Le Globe n’a pas allégué que le bureau du premier ministre a demandé directement à Mme Wilson-Raybould de suspendre la poursuite contre SNC-Lavalin. L’entourage de M. Trudeau soutient au Devoir que les conversations ont eu pour but de demander pourquoi un APS n’a pas été considéré, d’explorer les solutions alternatives à la poursuite criminelle, et de sensibiliser aux enjeux la ministre «qui ne connaît pas nécessairement bien l'entreprise».
« Ne sachant pas ce qui a été dit et dans quel contexte, il est essentiellement impossible de savoir si ces discussions tombent dans la catégorie de ce que le principe Shawcross permet ou si la ligne de démarcation entre la discussion et la pression a été franchie », conclut M. Forcese. Il ajoute que « si la ligne établie par Shawcross a été franchie, on se serait attendu à ce que la procureure générale démissionne. Et cela n’est pas arrivé ».
Martine Valois, professeure de droit à l’Université de Montréal et auteure d’Indépendance judiciaire. La justice entre droit et gouvernement (2011), abonde dans le même sens. Elle rappelle que c’est la directrice des poursuites pénales qui décide d’aller ou non de l’avant avec des poursuites. Si la ministre désire qu’une décision différente soit prise, elle doit publier une directive à cet effet dans la Gazette du Canada. Si la ministre a le droit de donner une telle directive, il en découle qu’elle a le droit au préalable d’en discuter avec ses collègues.
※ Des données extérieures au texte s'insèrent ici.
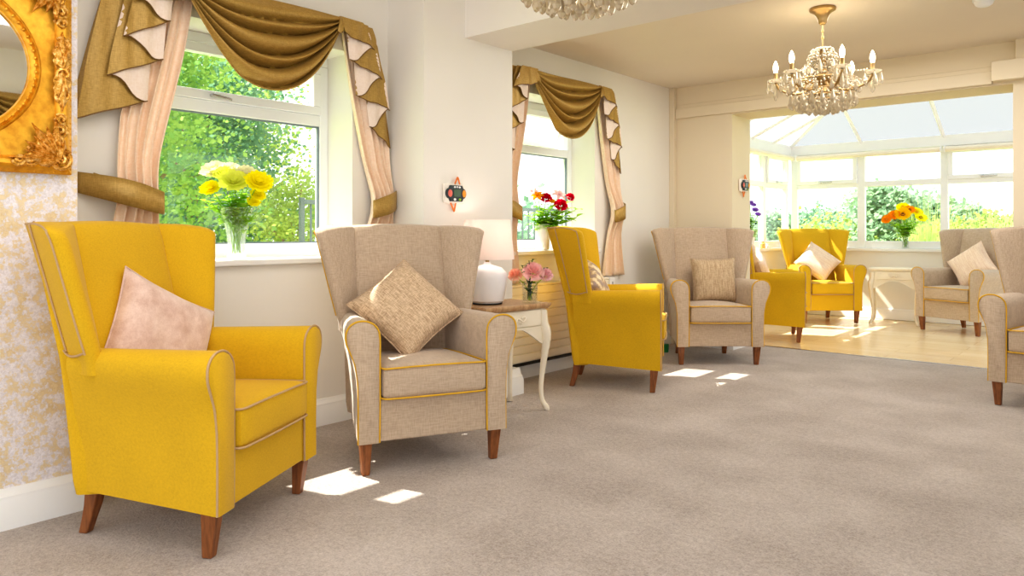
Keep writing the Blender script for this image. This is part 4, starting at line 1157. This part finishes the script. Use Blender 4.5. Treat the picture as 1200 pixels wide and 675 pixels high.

« Je suis plutôt d’accord avec l’interprétation du bureau du premier ministre, dit Mme Valois. Ils ont le droit de discuter de cela, c’est permis dans la loi. C’est permis de donner des instructions sur la manière dont les poursuites doivent être menées. Alors je ne vois pas en quoi le fait qu’il y ait eu des discussions sur cette question est en soi une pression. […] En soi, que le bureau du premier ministre rencontre et discute de l’opportunité pour SNC-Lavalin de conclure une entente pour payer une amende au lieu de poursuivre le dossier au criminel n’est pas un problème. »
Pas de démission, donc…
Dans l’entourage du premier ministre, on présente le fait que Mme Wilson-Raybould soit demeurée au cabinet et n’ait pas démissionné comme la preuve qu’aucune limite n’a pas été franchie. M. Trudeau a d’ailleurs fait allusion à cela en point de presse lundi. « Dans notre système de gouvernement, sa présence même au conseil des ministres parle d’elle-même. »
M. Trudeau dit avoir rencontré à deux reprises Mme Wilson-Raybould depuis qu’il est à Vancouver, dimanche, et qu’elle jouit encore de sa « pleine confiance ». Il a relaté avoir discuté personnellement avec elle à l’automne du cas SNC-Lavalin et lui avoir dit « que toute décision en lien avec la directrice des poursuites pénales est la sienne ».
Mme Wilson-Raybould refuse de faire tout commentaire sur l’histoire du Globe and Mail, qu’elle n’a cependant jamais démentie, en invoquant le secret professionnel qui la lie au gouvernement. MM. Scheer et Singh demandent à M. Trudeau de lever ce secret. Il a indiqué avoir demandé à son nouveau ministre de la Justice, David Lametti, de « regarder cet enjeu et de [lui] faire des recommandations ».
Une version précédente de ce texte, qui laissait entendre que les conversations ont eu pour but [...] « de sensibiliser aux enjeux la ministre à laquelle l’entreprise n’est pas nécessairement familière », a été modifiée.